The tenth point submitted by the defendants was as follows : “ If the jury find the plaintiff is entitled to recover, the true measure of damages for permanent injury in this case is the cost of removing the culm or coal dirt, unless the expense of removal of the coal dirt exceeds the value of the entire property, in which case the value of the property is the limit of the measure of damages, and in no event can there be a recovery in excess of the value of the entire property for a permanent injury.” This point was properly affirmed: Lentz v. Carnegie Bros. & Co., 145 Pa. 612; Eshleman v. Martic Township, 152 Pa. 68 ; Elder v. Lykens Valley Coal Co., 157 Pa. 490; but testimony was admitted by the court from which the jury could have arrived at another measure of damages. Sons of the plaintiff were allowed to testify to the depreciation of the value of their father’s property from 1890 until the day of the trial, due to the pollution of his stream by the defendants, and they fixed the annual depreciation at $10,000, or a total of $100,000 for *122ten years. The question of depreciation of the value of the property was not properly before the jury; but, even if it had been, the opinions of these witnesses were reckless guesses, based upon no facts, and ought not to have been allowed to go to the jury, who may have been improperly and unduly influenced by them. These witnesses should have been examined on the question of damages from the standpoint of .the tenth point submitted by the defendants, and the first and second assignments of error are sustained.

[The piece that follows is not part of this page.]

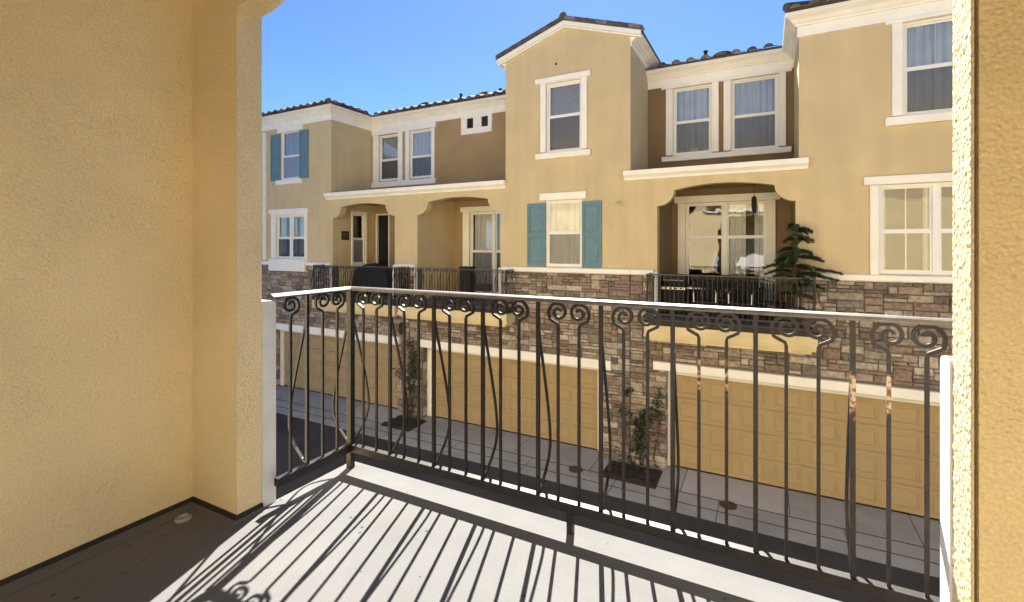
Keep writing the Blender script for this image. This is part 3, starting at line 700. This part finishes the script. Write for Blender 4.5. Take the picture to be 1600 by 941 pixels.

By agreement, the jury were instructed that they could return a verdict against one or all of the defendants as joint tort feasors, and the offer of the testimony of John Markle, taken in the case of John Geddig v. The Union Improvement Company, and the Jeddo Tunnel Company, Limited, was simply an offer to prove conclusively certain admissions that he had made. The testimony was admitted to affect only the witness who, at the time he testified, was president and chief engineer of the Jeddo Tunnel Company, Limited, which company is one of the defendants in this suit. The declarations of a party to the record, if against his interest, are always admissible, and, when the offer is to prove what he testified to in certain proceedings at law, it is an offer to prove conclusively what his admission was. Ordinarily, admissions as matters of proof are uncertain and generally liable to be contradicted; but when uttered words are taken down as testimony in a cause, there can be no mistake as to what the witness said, or as to what the admissions were. Markle was not a witness for the plaintiff, whom he ought to have subpoenaed, or whose testimony could be read only after proof to the court that the witness could not be produced; as stated, his deposition was offered and received as an admission of one of the defendants affecting only himself, and the cases brought to our notice as to the right to read the deposition of a witness do not apply. Markle’s deposition was properly received, and the third and fourth assignments are not sustained.

The offers which are the subjects of the fifth, sixth, seventh, eighth, ninth, sixteenth, seventeenth and eighteenth assignments were made for the purpose of showing that there were other causes than the alleged injuries committed by the defendants that contributed to the impairment of the value of plaintiff’s property and all should have been allowed. These assignments are sustained.

*123There was no error in rejecting the offer to prove that the Nescopeck Water Supply Company would agree to supply fresh water to the plaintiff at the rate of #15.00 per annum, in an amount sufficient to wash the wool in his factory. He had the right to use the water of Nescopeck creek as it naturally flowed over his own property, and private parties polluting it cannot urge, in mitigation of the damages they cause, that they offered to give him a substitute for it. The right to arbitrarily decline the use of any other water proffered by the defendants was as absolute as the right to use his own unpolluted water, and the tenth assignment is overruled.

As the measure of damages in this case is the expense of removing the coal dirt, unless the cost of such removal shall exceed the value of the entire property, the offers which are the subject of the eleventh, thirteenth, fourteenth and fifteenth assignments should have been allowed, for the real value of the property becomes important. The witnesses called were clearly competent to testify what it was, and the exclusion of their testimony was error. These assignments are sustained.

The testimony of D. J. McCarthy, that he had a conversation with the plaintiff, in which the latter stated that it was difficult to do business because of the scarcity of wool; that the farmers had practically quit raising it; that it was extremely difficult to get skilled labor, being remote from any town; that the machinery was old, and that he was old himself, ought not to have been stricken out, as it was most important upon the question, not only of the real value of the property, but as to whether its impaired value was due entirely to the injuries alleged to have been done by the defendants. The nineteenth assignment is sustained.

The twentieth, twenty-first, twenty-second, twenty-third, twenty-fourth, twenty-fifth and twenty-sixth assignments are overruled. They all challenge the correctness of the charge of the trial judge and his answers to points submitted by the defendants, which are entirely free from error.

It is not needful that we say anything more. After the admission of the defendants of their liability to the plaintiff, the only question is the amount of damages that ought to be recovered. No errors were committed on the trial except those to which we have called attention. They will be avoided on a *124second trial, and the jury will, in all probability, render a finding to which there will be no exception. Judgment reversed and a venire facias do novo awarded.